In post #65 I asserted that creation (accidental or otherwise) of everything from nothing is an impossibility.
What do you think your God created everything from, then?
The writer, and most of my respondents, accept the idea of an uncaused effect that the writer espouses at the same time he cites a cause. It is nonsense.
There are a number of possibilities you don't appear have considered. For example, to mention just three:
1. There was a (natural) cause of the big bang.
2. Some effects don't need causes (e.g. quantum fluctuations of the vacuum). Note that you need to actually show, or at least present a plausible argument, that this is nonsense, and not just expect us to take your pronouncement from on high as gospel.

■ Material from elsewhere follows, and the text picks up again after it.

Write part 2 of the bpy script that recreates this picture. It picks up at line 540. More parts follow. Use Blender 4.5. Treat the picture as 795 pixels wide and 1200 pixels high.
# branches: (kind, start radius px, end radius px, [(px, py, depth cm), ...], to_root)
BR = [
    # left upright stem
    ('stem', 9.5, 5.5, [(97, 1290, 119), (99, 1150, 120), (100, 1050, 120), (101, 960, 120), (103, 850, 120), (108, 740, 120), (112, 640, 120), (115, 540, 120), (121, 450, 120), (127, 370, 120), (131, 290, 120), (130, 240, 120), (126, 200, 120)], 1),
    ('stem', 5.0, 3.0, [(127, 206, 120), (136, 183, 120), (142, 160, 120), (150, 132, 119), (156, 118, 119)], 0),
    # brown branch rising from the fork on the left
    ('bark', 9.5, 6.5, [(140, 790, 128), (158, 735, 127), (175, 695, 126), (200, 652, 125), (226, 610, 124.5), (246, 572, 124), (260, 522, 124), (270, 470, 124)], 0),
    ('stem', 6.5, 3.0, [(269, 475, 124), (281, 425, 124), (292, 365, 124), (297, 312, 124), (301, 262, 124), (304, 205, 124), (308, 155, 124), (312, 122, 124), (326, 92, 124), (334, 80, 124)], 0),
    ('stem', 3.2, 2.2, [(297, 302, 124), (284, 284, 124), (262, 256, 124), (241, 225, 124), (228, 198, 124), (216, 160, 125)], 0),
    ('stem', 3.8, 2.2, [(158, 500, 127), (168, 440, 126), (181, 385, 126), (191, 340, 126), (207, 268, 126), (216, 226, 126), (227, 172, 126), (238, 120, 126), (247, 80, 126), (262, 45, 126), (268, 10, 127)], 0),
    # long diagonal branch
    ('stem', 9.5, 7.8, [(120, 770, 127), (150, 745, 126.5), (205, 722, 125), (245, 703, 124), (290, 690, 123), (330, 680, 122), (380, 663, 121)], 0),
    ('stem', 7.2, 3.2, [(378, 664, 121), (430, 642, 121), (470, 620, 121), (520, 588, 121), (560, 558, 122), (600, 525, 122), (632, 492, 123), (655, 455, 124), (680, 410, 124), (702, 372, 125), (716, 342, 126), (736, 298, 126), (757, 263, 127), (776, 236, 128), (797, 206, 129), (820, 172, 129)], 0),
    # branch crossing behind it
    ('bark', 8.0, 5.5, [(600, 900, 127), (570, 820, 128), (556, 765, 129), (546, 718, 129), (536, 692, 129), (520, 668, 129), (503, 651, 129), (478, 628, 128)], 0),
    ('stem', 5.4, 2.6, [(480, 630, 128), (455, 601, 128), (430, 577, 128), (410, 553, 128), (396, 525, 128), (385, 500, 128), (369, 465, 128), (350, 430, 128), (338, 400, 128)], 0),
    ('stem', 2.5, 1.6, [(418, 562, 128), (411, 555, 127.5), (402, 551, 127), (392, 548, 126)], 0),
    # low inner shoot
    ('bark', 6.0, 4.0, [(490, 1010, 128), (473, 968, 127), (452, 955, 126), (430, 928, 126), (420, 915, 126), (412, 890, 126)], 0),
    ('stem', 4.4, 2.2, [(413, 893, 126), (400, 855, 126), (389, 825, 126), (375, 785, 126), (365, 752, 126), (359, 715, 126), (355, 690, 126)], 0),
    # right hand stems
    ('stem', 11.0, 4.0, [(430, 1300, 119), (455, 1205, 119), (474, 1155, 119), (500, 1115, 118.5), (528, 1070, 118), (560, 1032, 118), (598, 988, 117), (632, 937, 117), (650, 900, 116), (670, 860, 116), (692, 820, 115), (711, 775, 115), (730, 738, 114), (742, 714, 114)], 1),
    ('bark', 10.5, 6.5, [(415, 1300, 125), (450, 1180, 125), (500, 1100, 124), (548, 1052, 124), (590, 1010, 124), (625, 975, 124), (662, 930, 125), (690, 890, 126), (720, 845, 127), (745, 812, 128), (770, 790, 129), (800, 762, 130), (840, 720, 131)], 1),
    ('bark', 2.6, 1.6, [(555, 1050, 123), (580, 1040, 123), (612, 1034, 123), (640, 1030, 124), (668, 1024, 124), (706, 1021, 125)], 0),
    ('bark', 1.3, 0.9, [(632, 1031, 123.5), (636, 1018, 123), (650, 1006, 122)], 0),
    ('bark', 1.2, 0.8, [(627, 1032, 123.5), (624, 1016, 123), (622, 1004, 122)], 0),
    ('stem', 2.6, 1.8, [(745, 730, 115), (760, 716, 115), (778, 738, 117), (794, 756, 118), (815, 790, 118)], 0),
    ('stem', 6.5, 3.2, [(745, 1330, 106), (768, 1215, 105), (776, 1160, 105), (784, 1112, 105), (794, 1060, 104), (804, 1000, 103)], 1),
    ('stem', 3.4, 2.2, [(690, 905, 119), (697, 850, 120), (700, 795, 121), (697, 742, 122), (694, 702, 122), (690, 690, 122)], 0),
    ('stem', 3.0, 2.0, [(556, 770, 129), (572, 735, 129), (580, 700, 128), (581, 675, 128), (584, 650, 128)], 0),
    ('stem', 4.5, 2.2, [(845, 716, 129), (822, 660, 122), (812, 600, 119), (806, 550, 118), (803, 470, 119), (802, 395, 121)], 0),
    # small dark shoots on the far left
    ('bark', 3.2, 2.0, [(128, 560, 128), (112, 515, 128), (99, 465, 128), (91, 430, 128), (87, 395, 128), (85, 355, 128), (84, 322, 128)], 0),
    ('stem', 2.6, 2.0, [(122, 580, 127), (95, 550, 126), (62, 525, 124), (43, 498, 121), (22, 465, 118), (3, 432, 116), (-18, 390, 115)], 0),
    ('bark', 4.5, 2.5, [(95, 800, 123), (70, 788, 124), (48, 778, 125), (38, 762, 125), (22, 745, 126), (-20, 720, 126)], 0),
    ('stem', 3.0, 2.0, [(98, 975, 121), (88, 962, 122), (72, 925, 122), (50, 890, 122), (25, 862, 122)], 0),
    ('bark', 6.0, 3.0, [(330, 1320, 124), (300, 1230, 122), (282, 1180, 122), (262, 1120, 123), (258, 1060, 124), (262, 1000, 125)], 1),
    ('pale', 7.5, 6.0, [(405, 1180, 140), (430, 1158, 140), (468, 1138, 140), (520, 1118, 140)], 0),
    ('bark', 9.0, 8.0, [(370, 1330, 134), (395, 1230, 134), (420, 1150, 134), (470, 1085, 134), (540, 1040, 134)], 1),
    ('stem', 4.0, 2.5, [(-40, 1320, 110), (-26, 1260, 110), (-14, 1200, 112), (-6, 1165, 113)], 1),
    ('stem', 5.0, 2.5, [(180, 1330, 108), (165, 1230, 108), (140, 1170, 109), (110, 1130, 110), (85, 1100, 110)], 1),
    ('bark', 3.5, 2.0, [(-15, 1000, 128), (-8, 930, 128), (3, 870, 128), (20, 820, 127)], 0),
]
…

3. If time began when the universe came into existence, it actually makes little sense to speak of a "cause" of time beginning, since the notion of cause and effect itself requires the passage of time.
Everything did come from nothing, but not by any of the suppositions offered here.
Ah! I love a mystery, and privileged knowledge known only to the select few.
Will you please enlighten us, or do you intend to keep us in suspense?
Or do you have nothing more to offer than "God did it (somehow)"?
I said up above that we actually know very little about the subatomic world compared to what there is to know...
Perhaps so, but it remains a fact that we
do know an awful lot about the subatomic world. There's a good 100 years of knowledge accumulated about it, and that's only from the dawn of quantum physics.
Don't assume that because
you personally have scant knowledge of the subatomic world that that knowledge is not available.